そして、『Fate/Grand Order Arcade』にて、ついにネロがビーストクラスと化した存在、ビーストⅥ/S・ソドムズビーストが登場した。
詳細はソドムズビースト、ソドムズビースト/ドラコーの記事を参照。
余談
七つの冠と十の王冠
『ヨハネの黙示録』によると「七つの冠」を持つのは、「天より現れ、獣と同じく七つの頭と十の角を持つ赤い龍(サタン)」で、「十の王冠」を持つのは、「海より現れ、七つの頭と十の角を持つ獣(第一の獣)」である。
水着ネロ、ソドムズビースト/ドラコーが所有するスキルは「七つの冠」及び「七つの獣冠」、BBが保有するスキルは「十の王冠」と、スキルの由来は異なっている。
ちなみに、大淫婦がまたがる獣も七つの冠を被る、という解釈で書かれた絵も古くから存在している。

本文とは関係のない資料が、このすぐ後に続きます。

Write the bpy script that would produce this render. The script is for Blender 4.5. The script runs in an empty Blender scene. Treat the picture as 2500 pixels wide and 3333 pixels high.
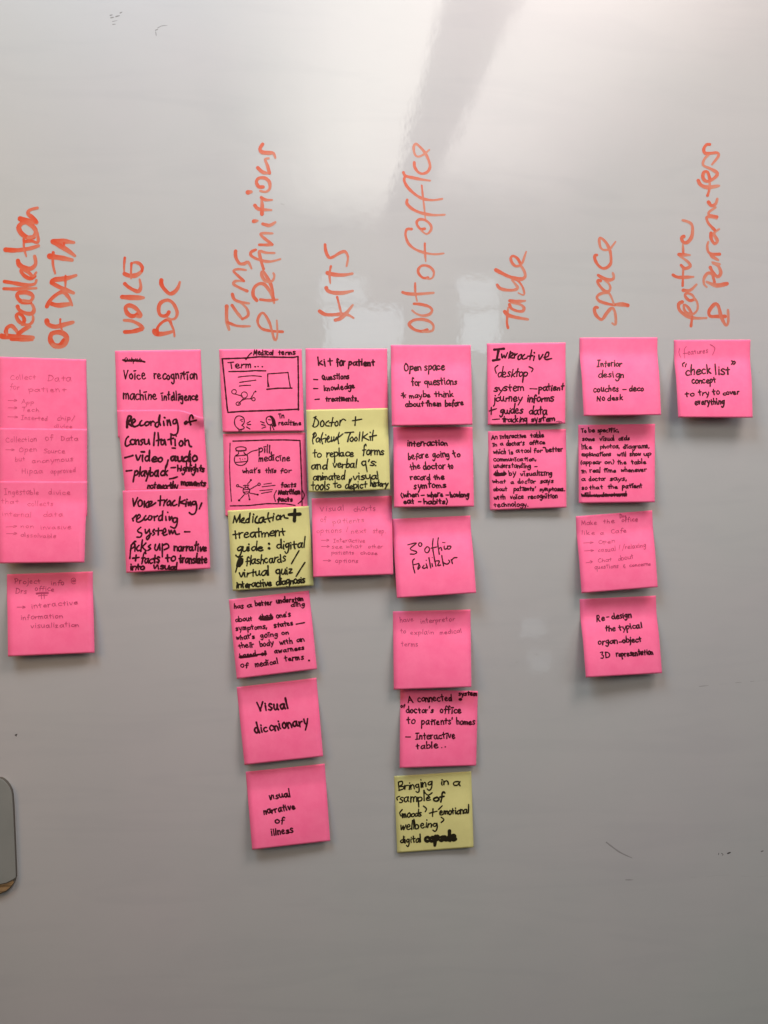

有名な例ではルター訳新約聖書の挿絵がある。
マザーハーロットという名称について
マザーハーロットという名称はゲーム『真・女神転生Ⅲ』が初出。
元ネタとなった大淫婦バビロンの原典である『ヨハネの黙示録』には、マザーハーロットという言葉は直接的には登場しない(強いて言うなら『娼婦たちの母(ザ・マザー・オブ・ハーロッツ)』という称号がそれに相当する程度か)。